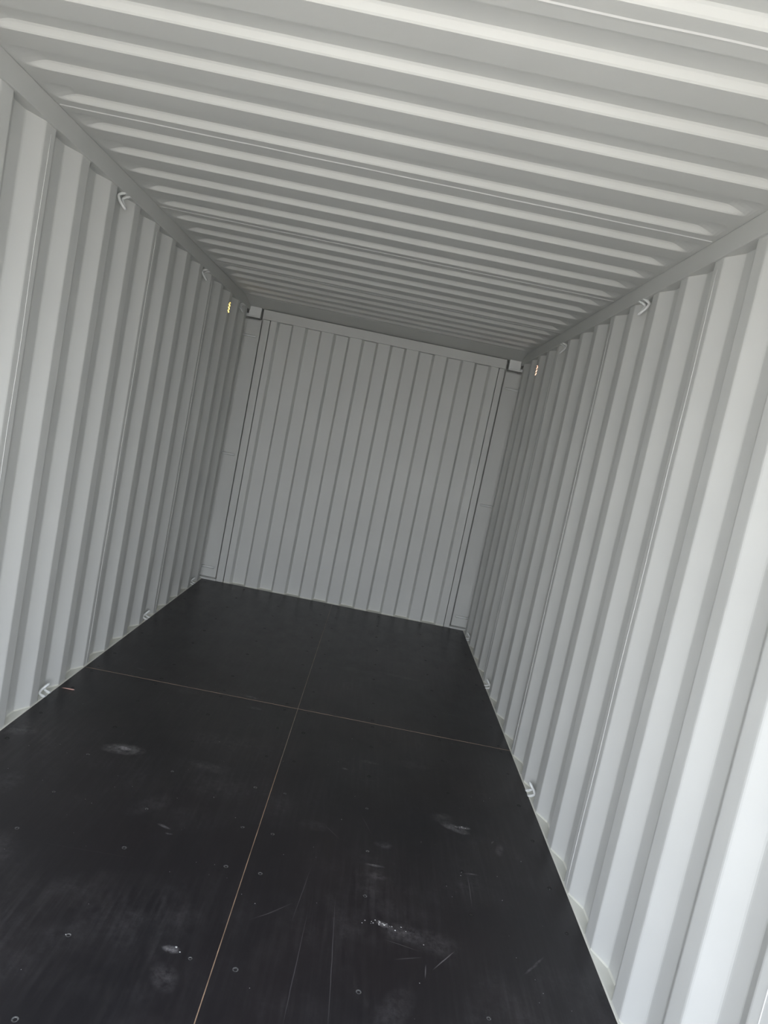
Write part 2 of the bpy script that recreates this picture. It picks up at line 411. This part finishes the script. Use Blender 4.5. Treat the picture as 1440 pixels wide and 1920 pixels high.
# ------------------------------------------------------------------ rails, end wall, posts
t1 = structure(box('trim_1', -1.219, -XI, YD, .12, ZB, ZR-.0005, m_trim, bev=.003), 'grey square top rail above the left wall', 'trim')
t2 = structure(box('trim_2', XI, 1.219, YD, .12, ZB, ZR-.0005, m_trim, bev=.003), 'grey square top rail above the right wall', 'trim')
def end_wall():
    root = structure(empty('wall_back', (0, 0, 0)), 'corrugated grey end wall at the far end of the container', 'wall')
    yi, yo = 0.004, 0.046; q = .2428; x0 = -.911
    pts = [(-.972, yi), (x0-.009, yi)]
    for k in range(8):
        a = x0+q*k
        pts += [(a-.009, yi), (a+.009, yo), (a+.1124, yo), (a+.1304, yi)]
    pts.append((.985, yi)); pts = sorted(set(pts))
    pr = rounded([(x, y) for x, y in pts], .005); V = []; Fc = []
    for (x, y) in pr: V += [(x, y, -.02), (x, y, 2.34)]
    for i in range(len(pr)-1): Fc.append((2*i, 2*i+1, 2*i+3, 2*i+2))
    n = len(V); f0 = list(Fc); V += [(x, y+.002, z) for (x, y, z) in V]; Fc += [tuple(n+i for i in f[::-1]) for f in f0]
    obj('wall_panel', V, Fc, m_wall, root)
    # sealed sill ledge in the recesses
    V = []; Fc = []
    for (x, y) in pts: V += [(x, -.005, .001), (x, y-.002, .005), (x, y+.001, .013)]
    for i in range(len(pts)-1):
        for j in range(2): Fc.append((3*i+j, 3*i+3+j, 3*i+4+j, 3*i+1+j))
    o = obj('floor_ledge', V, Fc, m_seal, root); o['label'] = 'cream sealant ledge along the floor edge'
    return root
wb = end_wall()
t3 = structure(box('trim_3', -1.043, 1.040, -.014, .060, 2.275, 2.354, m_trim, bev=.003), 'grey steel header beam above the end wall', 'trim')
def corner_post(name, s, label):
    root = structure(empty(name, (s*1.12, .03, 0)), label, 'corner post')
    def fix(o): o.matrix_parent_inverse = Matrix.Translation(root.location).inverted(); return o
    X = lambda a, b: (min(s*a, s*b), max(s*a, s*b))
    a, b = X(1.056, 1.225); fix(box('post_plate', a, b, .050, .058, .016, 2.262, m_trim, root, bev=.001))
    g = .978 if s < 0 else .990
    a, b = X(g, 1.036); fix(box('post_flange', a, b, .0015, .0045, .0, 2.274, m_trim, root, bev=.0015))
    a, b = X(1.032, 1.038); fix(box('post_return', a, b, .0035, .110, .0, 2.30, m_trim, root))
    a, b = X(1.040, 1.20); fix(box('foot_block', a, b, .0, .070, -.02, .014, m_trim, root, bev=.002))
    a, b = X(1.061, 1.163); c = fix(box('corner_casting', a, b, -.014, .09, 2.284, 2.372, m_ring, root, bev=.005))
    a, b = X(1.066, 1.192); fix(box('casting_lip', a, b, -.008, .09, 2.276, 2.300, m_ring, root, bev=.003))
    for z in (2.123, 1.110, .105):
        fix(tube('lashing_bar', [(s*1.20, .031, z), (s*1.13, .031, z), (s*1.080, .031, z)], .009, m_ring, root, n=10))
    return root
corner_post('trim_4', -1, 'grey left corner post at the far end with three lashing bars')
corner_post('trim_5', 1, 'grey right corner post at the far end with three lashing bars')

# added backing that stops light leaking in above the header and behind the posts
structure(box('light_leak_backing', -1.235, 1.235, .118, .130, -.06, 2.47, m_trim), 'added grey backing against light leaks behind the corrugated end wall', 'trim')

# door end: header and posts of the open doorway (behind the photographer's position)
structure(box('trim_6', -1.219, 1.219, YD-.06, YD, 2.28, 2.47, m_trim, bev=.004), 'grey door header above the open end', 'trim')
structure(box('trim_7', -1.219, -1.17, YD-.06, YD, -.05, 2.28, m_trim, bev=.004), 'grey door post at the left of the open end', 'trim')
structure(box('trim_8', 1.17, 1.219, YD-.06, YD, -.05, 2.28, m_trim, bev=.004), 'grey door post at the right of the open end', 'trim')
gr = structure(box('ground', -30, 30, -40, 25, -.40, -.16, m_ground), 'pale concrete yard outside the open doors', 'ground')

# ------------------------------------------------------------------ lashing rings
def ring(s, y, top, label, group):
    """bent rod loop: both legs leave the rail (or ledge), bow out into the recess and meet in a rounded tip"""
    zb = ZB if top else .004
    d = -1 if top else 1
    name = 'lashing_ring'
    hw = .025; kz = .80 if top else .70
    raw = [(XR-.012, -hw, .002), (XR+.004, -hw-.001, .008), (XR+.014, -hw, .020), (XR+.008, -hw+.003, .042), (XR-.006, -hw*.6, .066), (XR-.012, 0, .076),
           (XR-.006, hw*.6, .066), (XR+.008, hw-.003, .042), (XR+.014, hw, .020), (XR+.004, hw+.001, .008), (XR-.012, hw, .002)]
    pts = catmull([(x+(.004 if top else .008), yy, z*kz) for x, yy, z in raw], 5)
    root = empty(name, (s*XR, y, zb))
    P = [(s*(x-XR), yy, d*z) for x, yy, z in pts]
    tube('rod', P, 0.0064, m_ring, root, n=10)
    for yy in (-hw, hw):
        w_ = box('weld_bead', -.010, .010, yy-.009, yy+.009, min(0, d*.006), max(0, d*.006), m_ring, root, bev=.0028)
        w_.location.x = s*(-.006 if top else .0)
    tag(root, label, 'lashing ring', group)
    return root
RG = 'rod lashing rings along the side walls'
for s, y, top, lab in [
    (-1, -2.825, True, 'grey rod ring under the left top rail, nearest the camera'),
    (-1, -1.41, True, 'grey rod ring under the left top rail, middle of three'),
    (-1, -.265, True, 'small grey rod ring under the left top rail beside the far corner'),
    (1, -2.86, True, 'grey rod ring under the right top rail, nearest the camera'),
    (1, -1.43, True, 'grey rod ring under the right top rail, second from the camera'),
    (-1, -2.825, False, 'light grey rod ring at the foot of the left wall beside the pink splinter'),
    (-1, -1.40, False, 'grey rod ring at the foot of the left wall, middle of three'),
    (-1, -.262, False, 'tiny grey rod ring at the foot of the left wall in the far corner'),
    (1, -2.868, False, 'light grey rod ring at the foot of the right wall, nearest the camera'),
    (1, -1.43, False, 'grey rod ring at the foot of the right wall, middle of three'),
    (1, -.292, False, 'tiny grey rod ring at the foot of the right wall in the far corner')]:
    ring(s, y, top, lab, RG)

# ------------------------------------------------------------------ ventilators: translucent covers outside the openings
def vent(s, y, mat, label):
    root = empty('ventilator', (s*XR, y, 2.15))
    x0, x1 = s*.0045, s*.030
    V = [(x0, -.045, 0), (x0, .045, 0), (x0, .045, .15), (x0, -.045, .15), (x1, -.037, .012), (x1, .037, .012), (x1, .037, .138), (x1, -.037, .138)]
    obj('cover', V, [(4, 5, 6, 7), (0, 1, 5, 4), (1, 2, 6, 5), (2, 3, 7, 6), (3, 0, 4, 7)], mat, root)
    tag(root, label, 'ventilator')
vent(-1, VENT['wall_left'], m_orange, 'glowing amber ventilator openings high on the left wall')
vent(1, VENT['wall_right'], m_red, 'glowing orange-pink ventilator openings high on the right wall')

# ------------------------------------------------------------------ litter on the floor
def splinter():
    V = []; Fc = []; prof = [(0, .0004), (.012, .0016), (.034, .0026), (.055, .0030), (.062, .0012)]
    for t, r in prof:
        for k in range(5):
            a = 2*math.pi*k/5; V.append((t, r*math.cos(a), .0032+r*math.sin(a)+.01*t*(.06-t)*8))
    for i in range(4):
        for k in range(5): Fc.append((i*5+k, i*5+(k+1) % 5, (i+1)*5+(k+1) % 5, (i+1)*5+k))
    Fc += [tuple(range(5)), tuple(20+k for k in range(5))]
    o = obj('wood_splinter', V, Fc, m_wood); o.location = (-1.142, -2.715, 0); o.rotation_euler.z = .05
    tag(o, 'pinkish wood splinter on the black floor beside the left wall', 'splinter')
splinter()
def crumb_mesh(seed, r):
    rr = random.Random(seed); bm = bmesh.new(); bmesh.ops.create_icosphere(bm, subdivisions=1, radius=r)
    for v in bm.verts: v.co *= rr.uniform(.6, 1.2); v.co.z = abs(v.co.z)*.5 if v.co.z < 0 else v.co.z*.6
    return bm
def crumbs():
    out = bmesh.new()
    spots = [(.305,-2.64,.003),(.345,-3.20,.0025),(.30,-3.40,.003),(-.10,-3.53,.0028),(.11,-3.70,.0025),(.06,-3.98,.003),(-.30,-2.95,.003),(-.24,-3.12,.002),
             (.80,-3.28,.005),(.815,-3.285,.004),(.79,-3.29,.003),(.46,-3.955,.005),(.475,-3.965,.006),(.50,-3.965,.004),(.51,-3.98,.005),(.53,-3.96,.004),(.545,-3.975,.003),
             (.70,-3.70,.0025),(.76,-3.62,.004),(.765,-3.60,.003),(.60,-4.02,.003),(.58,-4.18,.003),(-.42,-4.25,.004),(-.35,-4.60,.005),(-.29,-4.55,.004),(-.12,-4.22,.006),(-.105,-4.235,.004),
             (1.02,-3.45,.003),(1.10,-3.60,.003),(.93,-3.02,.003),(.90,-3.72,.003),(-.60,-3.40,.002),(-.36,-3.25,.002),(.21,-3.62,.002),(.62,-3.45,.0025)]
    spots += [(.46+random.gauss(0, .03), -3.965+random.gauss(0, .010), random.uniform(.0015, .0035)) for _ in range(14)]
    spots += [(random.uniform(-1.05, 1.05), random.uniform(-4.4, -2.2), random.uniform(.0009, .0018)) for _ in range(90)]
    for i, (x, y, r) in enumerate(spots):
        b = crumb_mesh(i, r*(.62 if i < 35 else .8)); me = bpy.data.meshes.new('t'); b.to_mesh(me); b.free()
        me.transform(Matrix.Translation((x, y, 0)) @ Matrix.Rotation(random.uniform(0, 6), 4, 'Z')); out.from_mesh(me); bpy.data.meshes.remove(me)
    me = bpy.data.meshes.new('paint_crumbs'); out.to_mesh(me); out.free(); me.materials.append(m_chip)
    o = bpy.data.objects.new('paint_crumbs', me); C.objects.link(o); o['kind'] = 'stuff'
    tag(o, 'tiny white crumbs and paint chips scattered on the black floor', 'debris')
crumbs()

++++++++++++++++++++

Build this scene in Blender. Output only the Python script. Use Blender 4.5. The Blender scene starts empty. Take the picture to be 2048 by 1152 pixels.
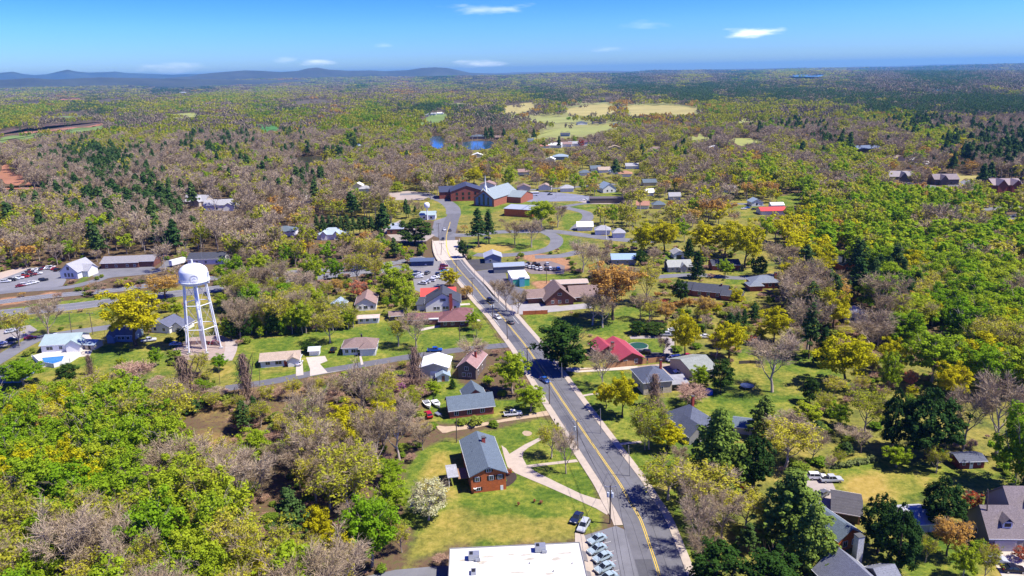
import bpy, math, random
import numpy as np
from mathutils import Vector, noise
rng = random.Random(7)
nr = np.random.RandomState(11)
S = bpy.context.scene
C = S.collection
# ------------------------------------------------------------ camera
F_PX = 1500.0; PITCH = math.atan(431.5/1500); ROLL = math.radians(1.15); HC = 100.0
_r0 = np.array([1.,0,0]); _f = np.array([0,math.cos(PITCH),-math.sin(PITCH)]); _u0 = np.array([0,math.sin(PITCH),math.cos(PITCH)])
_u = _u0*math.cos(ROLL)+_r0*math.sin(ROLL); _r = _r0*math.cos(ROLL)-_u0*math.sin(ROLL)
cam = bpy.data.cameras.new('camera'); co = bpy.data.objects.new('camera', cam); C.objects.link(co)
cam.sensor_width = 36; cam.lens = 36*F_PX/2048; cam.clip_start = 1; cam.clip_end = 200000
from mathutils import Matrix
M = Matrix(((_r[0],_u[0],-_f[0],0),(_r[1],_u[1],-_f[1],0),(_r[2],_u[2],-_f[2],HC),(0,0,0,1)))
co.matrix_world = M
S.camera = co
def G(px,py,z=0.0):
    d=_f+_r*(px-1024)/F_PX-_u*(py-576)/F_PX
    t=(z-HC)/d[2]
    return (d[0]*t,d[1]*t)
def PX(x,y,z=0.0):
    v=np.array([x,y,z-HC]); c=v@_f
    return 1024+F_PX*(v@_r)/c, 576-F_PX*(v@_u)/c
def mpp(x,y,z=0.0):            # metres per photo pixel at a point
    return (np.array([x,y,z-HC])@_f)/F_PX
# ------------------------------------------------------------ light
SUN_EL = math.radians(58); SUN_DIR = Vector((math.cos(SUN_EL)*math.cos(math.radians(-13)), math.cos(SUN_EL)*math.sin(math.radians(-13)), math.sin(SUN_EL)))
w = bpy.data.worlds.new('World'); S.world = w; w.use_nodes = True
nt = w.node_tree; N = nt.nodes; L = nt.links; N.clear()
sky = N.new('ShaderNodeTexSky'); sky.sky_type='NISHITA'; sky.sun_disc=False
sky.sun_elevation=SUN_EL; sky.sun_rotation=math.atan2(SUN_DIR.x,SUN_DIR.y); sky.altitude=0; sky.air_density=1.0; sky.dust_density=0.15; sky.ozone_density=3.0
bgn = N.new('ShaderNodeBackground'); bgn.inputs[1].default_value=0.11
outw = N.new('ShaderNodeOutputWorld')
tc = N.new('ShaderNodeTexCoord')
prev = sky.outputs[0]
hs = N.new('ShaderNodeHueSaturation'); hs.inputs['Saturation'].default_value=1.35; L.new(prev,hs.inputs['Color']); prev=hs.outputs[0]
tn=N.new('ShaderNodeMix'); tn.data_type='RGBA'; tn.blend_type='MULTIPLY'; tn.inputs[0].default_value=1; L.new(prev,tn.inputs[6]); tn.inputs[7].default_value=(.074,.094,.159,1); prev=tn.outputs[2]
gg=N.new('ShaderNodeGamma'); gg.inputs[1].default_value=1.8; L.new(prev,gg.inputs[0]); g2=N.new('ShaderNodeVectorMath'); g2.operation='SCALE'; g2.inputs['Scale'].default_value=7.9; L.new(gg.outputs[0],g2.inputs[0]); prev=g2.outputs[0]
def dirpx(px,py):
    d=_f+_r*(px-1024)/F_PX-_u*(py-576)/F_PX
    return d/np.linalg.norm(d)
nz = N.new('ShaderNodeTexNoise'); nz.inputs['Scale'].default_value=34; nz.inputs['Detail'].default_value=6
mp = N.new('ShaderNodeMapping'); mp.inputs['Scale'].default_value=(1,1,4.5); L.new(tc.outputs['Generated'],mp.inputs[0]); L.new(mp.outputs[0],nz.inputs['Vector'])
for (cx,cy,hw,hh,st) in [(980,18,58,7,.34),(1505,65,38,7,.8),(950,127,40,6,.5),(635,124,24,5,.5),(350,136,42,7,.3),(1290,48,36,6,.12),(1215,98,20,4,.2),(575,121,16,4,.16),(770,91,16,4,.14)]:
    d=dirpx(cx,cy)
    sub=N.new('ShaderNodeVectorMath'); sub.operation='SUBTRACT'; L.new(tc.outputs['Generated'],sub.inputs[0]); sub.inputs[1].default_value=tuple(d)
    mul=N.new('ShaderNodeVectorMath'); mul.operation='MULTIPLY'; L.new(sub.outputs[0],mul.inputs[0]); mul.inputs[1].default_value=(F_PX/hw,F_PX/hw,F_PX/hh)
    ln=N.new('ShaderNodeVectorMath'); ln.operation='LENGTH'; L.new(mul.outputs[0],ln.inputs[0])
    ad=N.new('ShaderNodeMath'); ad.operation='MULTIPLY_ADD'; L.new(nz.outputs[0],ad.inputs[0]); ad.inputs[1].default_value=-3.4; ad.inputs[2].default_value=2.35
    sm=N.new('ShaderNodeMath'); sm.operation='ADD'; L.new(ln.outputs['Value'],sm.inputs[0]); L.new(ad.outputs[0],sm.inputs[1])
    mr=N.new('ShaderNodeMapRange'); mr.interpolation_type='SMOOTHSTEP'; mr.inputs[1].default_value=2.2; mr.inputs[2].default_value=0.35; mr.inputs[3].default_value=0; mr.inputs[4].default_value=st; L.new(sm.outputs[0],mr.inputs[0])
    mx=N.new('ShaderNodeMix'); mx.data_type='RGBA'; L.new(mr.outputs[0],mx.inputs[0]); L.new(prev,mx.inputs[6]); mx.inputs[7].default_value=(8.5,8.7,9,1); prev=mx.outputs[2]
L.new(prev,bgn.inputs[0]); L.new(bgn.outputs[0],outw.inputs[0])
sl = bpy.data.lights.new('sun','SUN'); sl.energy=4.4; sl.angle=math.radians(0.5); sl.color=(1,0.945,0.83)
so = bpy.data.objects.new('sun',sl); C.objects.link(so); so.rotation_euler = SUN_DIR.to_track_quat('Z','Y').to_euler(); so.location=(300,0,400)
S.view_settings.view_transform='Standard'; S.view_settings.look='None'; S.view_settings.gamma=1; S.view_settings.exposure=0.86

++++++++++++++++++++

EXERCISE INSTRUCTIONS
Read the entries and show each line that mentions "scene".

ANSWER TO THIS TASK
Build this scene in Blender. Output only the Python script. Use Blender 4.5. The Blender scene starts empty. Take the picture to be 2048 by 1152 pixels.
S = bpy.context.scene